(Problem): Print the listing below exactly.

(Data segment):

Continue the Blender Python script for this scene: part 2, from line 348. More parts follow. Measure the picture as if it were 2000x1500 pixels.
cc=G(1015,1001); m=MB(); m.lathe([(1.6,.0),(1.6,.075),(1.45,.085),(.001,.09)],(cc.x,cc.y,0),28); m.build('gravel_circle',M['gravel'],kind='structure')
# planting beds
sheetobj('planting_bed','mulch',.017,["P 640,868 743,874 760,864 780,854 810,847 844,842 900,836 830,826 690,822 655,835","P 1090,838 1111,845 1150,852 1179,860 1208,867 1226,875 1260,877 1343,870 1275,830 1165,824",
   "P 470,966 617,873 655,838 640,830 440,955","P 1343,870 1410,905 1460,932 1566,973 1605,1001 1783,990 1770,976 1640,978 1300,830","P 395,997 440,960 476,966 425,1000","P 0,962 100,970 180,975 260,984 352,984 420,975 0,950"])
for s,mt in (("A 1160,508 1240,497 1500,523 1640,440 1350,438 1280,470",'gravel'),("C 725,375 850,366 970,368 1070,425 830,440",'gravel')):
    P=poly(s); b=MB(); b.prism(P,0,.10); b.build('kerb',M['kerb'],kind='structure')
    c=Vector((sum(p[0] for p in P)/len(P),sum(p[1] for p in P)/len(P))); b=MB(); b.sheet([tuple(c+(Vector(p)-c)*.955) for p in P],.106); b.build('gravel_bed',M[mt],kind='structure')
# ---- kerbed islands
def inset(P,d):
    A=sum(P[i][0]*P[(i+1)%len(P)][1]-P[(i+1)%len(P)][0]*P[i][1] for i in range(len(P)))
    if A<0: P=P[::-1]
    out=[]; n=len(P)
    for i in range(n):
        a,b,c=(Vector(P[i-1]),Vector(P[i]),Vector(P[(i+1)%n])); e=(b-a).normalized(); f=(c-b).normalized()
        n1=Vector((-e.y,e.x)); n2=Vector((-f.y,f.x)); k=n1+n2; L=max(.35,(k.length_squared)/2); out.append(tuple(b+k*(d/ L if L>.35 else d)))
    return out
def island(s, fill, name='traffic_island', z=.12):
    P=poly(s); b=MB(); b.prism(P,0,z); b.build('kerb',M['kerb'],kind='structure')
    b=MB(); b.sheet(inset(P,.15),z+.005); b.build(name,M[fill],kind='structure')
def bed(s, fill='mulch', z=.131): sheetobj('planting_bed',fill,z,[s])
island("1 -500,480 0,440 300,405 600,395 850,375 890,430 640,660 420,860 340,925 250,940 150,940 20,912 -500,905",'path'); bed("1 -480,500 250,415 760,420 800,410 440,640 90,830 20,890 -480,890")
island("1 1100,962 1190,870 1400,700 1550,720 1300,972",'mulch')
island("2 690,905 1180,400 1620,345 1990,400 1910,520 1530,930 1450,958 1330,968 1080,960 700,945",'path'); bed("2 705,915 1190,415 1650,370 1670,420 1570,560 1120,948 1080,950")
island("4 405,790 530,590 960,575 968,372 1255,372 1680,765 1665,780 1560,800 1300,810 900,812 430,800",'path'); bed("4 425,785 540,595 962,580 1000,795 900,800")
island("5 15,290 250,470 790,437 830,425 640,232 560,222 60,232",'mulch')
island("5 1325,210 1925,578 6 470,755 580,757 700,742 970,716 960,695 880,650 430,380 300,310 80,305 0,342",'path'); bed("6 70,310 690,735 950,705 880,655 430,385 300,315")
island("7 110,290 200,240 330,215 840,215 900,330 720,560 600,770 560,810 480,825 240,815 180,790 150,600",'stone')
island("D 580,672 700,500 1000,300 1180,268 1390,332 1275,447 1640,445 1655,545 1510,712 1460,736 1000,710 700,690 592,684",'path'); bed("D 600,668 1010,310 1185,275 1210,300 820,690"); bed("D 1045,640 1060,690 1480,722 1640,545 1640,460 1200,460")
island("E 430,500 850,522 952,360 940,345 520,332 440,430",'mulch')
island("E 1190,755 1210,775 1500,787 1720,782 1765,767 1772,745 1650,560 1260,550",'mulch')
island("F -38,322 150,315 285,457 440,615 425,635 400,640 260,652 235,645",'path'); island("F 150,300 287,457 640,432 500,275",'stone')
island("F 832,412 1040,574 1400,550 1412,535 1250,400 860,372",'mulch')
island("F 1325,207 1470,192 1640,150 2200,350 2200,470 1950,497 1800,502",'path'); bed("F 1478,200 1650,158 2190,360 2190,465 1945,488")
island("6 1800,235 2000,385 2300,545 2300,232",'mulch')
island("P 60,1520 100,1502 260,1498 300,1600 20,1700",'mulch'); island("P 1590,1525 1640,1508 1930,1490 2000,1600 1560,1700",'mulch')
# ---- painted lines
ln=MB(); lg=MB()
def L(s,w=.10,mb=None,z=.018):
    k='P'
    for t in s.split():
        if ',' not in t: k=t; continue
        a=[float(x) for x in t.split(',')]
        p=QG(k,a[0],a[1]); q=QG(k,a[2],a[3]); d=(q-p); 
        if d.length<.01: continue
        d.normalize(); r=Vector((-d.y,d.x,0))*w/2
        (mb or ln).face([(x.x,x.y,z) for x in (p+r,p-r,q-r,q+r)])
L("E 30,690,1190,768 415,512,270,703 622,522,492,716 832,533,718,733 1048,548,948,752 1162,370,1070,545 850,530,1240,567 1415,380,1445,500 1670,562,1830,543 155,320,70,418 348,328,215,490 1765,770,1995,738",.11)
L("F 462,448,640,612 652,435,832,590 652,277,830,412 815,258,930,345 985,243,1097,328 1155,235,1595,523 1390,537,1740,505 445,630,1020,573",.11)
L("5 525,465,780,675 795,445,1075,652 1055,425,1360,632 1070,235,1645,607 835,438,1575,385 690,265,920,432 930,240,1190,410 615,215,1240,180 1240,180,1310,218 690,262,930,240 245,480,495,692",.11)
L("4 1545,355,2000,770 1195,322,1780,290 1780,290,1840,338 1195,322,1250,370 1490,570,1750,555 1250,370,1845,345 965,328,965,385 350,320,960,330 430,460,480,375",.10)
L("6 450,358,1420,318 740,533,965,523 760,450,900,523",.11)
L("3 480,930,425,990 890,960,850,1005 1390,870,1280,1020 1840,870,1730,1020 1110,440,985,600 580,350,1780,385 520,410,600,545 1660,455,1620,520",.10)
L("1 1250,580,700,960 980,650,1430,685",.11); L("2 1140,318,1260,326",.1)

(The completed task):
Continue the Blender Python script for this scene: part 2, from line 348. More parts follow. Measure the picture as if it were 2000x1500 pixels.
cc=G(1015,1001); m=MB(); m.lathe([(1.6,.0),(1.6,.075),(1.45,.085),(.001,.09)],(cc.x,cc.y,0),28); m.build('gravel_circle',M['gravel'],kind='structure')
# planting beds
sheetobj('planting_bed','mulch',.017,["P 640,868 743,874 760,864 780,854 810,847 844,842 900,836 830,826 690,822 655,835","P 1090,838 1111,845 1150,852 1179,860 1208,867 1226,875 1260,877 1343,870 1275,830 1165,824",
   "P 470,966 617,873 655,838 640,830 440,955","P 1343,870 1410,905 1460,932 1566,973 1605,1001 1783,990 1770,976 1640,978 1300,830","P 395,997 440,960 476,966 425,1000","P 0,962 100,970 180,975 260,984 352,984 420,975 0,950"])
for s,mt in (("A 1160,508 1240,497 1500,523 1640,440 1350,438 1280,470",'gravel'),("C 725,375 850,366 970,368 1070,425 830,440",'gravel')):
    P=poly(s); b=MB(); b.prism(P,0,.10); b.build('kerb',M['kerb'],kind='structure')
    c=Vector((sum(p[0] for p in P)/len(P),sum(p[1] for p in P)/len(P))); b=MB(); b.sheet([tuple(c+(Vector(p)-c)*.955) for p in P],.106); b.build('gravel_bed',M[mt],kind='structure')
# ---- kerbed islands
def inset(P,d):
    A=sum(P[i][0]*P[(i+1)%len(P)][1]-P[(i+1)%len(P)][0]*P[i][1] for i in range(len(P)))
    if A<0: P=P[::-1]
    out=[]; n=len(P)
    for i in range(n):
        a,b,c=(Vector(P[i-1]),Vector(P[i]),Vector(P[(i+1)%n])); e=(b-a).normalized(); f=(c-b).normalized()
        n1=Vector((-e.y,e.x)); n2=Vector((-f.y,f.x)); k=n1+n2; L=max(.35,(k.length_squared)/2); out.append(tuple(b+k*(d/ L if L>.35 else d)))
    return out
def island(s, fill, name='traffic_island', z=.12):
    P=poly(s); b=MB(); b.prism(P,0,z); b.build('kerb',M['kerb'],kind='structure')
    b=MB(); b.sheet(inset(P,.15),z+.005); b.build(name,M[fill],kind='structure')
def bed(s, fill='mulch', z=.131): sheetobj('planting_bed',fill,z,[s])
island("1 -500,480 0,440 300,405 600,395 850,375 890,430 640,660 420,860 340,925 250,940 150,940 20,912 -500,905",'path'); bed("1 -480,500 250,415 760,420 800,410 440,640 90,830 20,890 -480,890")
island("1 1100,962 1190,870 1400,700 1550,720 1300,972",'mulch')
island("2 690,905 1180,400 1620,345 1990,400 1910,520 1530,930 1450,958 1330,968 1080,960 700,945",'path'); bed("2 705,915 1190,415 1650,370 1670,420 1570,560 1120,948 1080,950")
island("4 405,790 530,590 960,575 968,372 1255,372 1680,765 1665,780 1560,800 1300,810 900,812 430,800",'path'); bed("4 425,785 540,595 962,580 1000,795 900,800")
island("5 15,290 250,470 790,437 830,425 640,232 560,222 60,232",'mulch')
island("5 1325,210 1925,578 6 470,755 580,757 700,742 970,716 960,695 880,650 430,380 300,310 80,305 0,342",'path'); bed("6 70,310 690,735 950,705 880,655 430,385 300,315")
island("7 110,290 200,240 330,215 840,215 900,330 720,560 600,770 560,810 480,825 240,815 180,790 150,600",'stone')
island("D 580,672 700,500 1000,300 1180,268 1390,332 1275,447 1640,445 1655,545 1510,712 1460,736 1000,710 700,690 592,684",'path'); bed("D 600,668 1010,310 1185,275 1210,300 820,690"); bed("D 1045,640 1060,690 1480,722 1640,545 1640,460 1200,460")
island("E 430,500 850,522 952,360 940,345 520,332 440,430",'mulch')
island("E 1190,755 1210,775 1500,787 1720,782 1765,767 1772,745 1650,560 1260,550",'mulch')
island("F -38,322 150,315 285,457 440,615 425,635 400,640 260,652 235,645",'path'); island("F 150,300 287,457 640,432 500,275",'stone')
island("F 832,412 1040,574 1400,550 1412,535 1250,400 860,372",'mulch')
island("F 1325,207 1470,192 1640,150 2200,350 2200,470 1950,497 1800,502",'path'); bed("F 1478,200 1650,158 2190,360 2190,465 1945,488")
island("6 1800,235 2000,385 2300,545 2300,232",'mulch')
island("P 60,1520 100,1502 260,1498 300,1600 20,1700",'mulch'); island("P 1590,1525 1640,1508 1930,1490 2000,1600 1560,1700",'mulch')
# ---- painted lines
ln=MB(); lg=MB()
def L(s,w=.10,mb=None,z=.018):
    k='P'
    for t in s.split():
        if ',' not in t: k=t; continue
        a=[float(x) for x in t.split(',')]
        p=QG(k,a[0],a[1]); q=QG(k,a[2],a[3]); d=(q-p); 
        if d.length<.01: continue
        d.normalize(); r=Vector((-d.y,d.x,0))*w/2
        (mb or ln).face([(x.x,x.y,z) for x in (p+r,p-r,q-r,q+r)])
L("E 30,690,1190,768 415,512,270,703 622,522,492,716 832,533,718,733 1048,548,948,752 1162,370,1070,545 850,530,1240,567 1415,380,1445,500 1670,562,1830,543 155,320,70,418 348,328,215,490 1765,770,1995,738",.11)
L("F 462,448,640,612 652,435,832,590 652,277,830,412 815,258,930,345 985,243,1097,328 1155,235,1595,523 1390,537,1740,505 445,630,1020,573",.11)
L("5 525,465,780,675 795,445,1075,652 1055,425,1360,632 1070,235,1645,607 835,438,1575,385 690,265,920,432 930,240,1190,410 615,215,1240,180 1240,180,1310,218 690,262,930,240 245,480,495,692",.11)
L("4 1545,355,2000,770 1195,322,1780,290 1780,290,1840,338 1195,322,1250,370 1490,570,1750,555 1250,370,1845,345 965,328,965,385 350,320,960,330 430,460,480,375",.10)
L("6 450,358,1420,318 740,533,965,523 760,450,900,523",.11)
L("3 480,930,425,990 890,960,850,1005 1390,870,1280,1020 1840,870,1730,1020 1110,440,985,600 580,350,1780,385 520,410,600,545 1660,455,1620,520",.10)
L("1 1250,580,700,960 980,650,1430,685",.11); L("2 1140,318,1260,326",.1)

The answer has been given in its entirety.